PATCH: Desktop entry spec - Exec key

Bastian, Waldo waldo.bastian at
Tue Aug 8 22:41:40 EEST 2006

>> The Exec key must contain a command line. A command line consists of
>> executable program optionally followed by one or more arguments. The
>> executable program can either be specified with its full path or with
>> the name of the executable only. If no full path is provided the
>> executable is looked up in the $PATH used by the desktop environment.
>> Arguments are separated by a space. A space can be included into an
>> argument by enclosing the whole argument with either single or double
>> quotes.
>What about "application this\ is\ only\ one\ argument"? Is escaping
>spaces (and other characters) okay?

As Francois pointed out, once we allow quotes, we must also allow
escaping of quotes. So I propose that it is either "plain" or "quoted"
and then we still need to define "quoted" a little bit better. 

So I suggest to replace

"A space can be included into an argument by enclosing the whole
argument with either single or double quotes."


Arguments may be quoted in whole. If an argument contains a reserved
character the argument must be quoted. The rules for quoting of
arguments is also applicable to the executable name or path of the
executable program as provided.

Quoting must be done by enclosing the argument between double quotes and
escaping the double quote character, backtick character ("`"), dollar
sign ("$") and backslash character ("\") by preceding it with an
additional backslash character. Implementations must undo quoting before
expanding field codes and before passing the argument to the executable
program. Reserved characters are space (" "), tab, newline, double
quote, single quote ("'"), greater-than sign (">"), less-than sign
("<"), tilde ("~"), vertical bar ("|"), ampersand ("&"), semicolon
(";"), dollar sign ("$"), asterisk ("*"), question mark ("?"), equal
sign ("="), parenthesis ("(") and (")") and backtick character ("`").

Note that the general escape rule for values of type string states that
the backslash character can be escaped as ("\\") as well and that this
escape rule is applied before the quoting rule. As such, to
unambiguously represent a literal backslash character in a quoted
argument in a desktop entry file requires the use of four successive
backslash characters ("\\\\"). Likewise, a literal dollar sign in a
quoted argument in a desktop entry file is unambiguously represented
with ("\\$").

Example to illustrate that last paragraph:
Exec=gnome-terminal -t "hello\\" -t "world\\"

And then to answer your question, no, escaping spaces is not ok. It may
work, but will not be guaranteed by the spec with the above proposal.
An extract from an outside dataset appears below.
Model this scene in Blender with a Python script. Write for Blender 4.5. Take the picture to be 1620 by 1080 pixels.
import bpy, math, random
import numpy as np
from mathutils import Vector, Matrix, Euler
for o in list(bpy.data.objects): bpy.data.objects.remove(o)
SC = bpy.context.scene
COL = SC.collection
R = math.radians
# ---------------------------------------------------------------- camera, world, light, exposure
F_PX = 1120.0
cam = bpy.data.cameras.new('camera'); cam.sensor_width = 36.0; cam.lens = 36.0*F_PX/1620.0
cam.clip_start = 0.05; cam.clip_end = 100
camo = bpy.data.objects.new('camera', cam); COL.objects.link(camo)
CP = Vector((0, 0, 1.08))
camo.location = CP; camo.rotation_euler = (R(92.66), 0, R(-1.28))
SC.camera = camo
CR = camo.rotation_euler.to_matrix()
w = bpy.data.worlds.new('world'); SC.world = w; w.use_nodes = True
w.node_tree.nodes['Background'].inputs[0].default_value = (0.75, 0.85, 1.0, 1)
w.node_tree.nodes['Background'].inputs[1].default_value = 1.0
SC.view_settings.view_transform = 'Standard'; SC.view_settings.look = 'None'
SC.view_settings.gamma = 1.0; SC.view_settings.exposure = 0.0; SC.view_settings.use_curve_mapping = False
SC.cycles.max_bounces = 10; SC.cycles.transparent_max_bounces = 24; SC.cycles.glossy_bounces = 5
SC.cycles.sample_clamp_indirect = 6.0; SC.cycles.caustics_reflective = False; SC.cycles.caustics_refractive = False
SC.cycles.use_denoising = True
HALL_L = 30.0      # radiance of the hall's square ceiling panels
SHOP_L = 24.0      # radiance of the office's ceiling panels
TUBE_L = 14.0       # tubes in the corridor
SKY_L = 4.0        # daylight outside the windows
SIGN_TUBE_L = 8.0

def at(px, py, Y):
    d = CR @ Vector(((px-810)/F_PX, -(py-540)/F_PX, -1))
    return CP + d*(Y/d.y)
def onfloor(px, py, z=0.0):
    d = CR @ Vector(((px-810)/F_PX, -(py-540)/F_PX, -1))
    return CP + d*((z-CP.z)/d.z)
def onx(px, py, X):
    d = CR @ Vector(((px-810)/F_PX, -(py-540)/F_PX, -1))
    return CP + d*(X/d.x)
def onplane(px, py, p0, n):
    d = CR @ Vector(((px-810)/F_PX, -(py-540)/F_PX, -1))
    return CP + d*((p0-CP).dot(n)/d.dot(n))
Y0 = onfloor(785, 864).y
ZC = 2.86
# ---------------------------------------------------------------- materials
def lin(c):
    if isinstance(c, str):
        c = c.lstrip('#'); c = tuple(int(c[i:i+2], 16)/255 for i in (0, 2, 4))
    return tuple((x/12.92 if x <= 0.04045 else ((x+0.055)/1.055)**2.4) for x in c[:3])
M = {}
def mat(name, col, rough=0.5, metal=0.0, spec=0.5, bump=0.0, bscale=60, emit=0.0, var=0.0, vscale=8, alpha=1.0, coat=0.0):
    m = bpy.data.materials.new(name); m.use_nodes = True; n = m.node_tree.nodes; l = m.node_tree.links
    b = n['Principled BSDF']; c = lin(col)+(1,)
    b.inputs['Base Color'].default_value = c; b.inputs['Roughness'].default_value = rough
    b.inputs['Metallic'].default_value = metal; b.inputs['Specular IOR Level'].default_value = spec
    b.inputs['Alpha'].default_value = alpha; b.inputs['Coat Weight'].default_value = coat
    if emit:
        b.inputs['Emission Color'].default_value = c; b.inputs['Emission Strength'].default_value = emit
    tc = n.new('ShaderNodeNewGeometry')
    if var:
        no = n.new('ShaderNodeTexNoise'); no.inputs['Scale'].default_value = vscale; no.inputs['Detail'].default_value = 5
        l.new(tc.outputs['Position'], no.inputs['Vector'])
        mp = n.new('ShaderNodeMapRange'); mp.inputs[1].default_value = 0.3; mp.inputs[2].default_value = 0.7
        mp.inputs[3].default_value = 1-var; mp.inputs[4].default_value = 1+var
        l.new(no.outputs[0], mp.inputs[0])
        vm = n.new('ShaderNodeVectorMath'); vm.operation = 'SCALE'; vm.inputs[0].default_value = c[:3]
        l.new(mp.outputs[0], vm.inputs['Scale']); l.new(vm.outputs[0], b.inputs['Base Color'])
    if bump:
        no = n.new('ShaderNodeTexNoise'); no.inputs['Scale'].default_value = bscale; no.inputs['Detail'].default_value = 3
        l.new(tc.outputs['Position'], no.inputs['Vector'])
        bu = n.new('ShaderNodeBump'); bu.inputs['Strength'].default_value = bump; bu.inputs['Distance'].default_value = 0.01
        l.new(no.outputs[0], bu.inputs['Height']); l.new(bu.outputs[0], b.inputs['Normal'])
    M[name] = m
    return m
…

>> A number of special field codes have been defined which will be
>> by the file manager or program launcher when encountered in the
>> line.
>> Field codes consist of the percentage character ("%") followed by an
>> alpha character. Literal percentage characters must be escaped as %%.
>> Command lines that contain a field code that is not listed in this
>> specification are invalid. Deprecated field codes should be removed
>> the command line and ignored. Field codes are expanded only once, the
>> string that is used to replace the field code should not be checked
>> field codes itself.
>I liked the fact that we said "adding new format characters is not

When I read that part in the current spec I got the impression that it
was aimed primarily at future revisions of the spec, which I considered
odd to put in the spec. But I guess it makes sense to say

"Command lines that contain a field code that is not listed in this
specification are invalid and must not be processed, in particular
implementations may not introduce support for field codes not listed in
this specification. Extensions, if any, should be introduced by means of
a new key."


>> Implementations must take care not to expand field codes into
>> arguments unless explicitly instructed by this specification. This
>> that name fields, filenames and other replacements that can contain
>> spaces must be passed as a single argument to the executable program
>> after expansion.
>I'm not sure I understand the second sentence: is it only about
>arguments containing spaces (in which case, I believe this is not
>necessary to write this down, altough it's useful to remind it) or is
>about passing multiple filenames when there's only %f?

It's a about arguments containing spaces. It's an implementation note.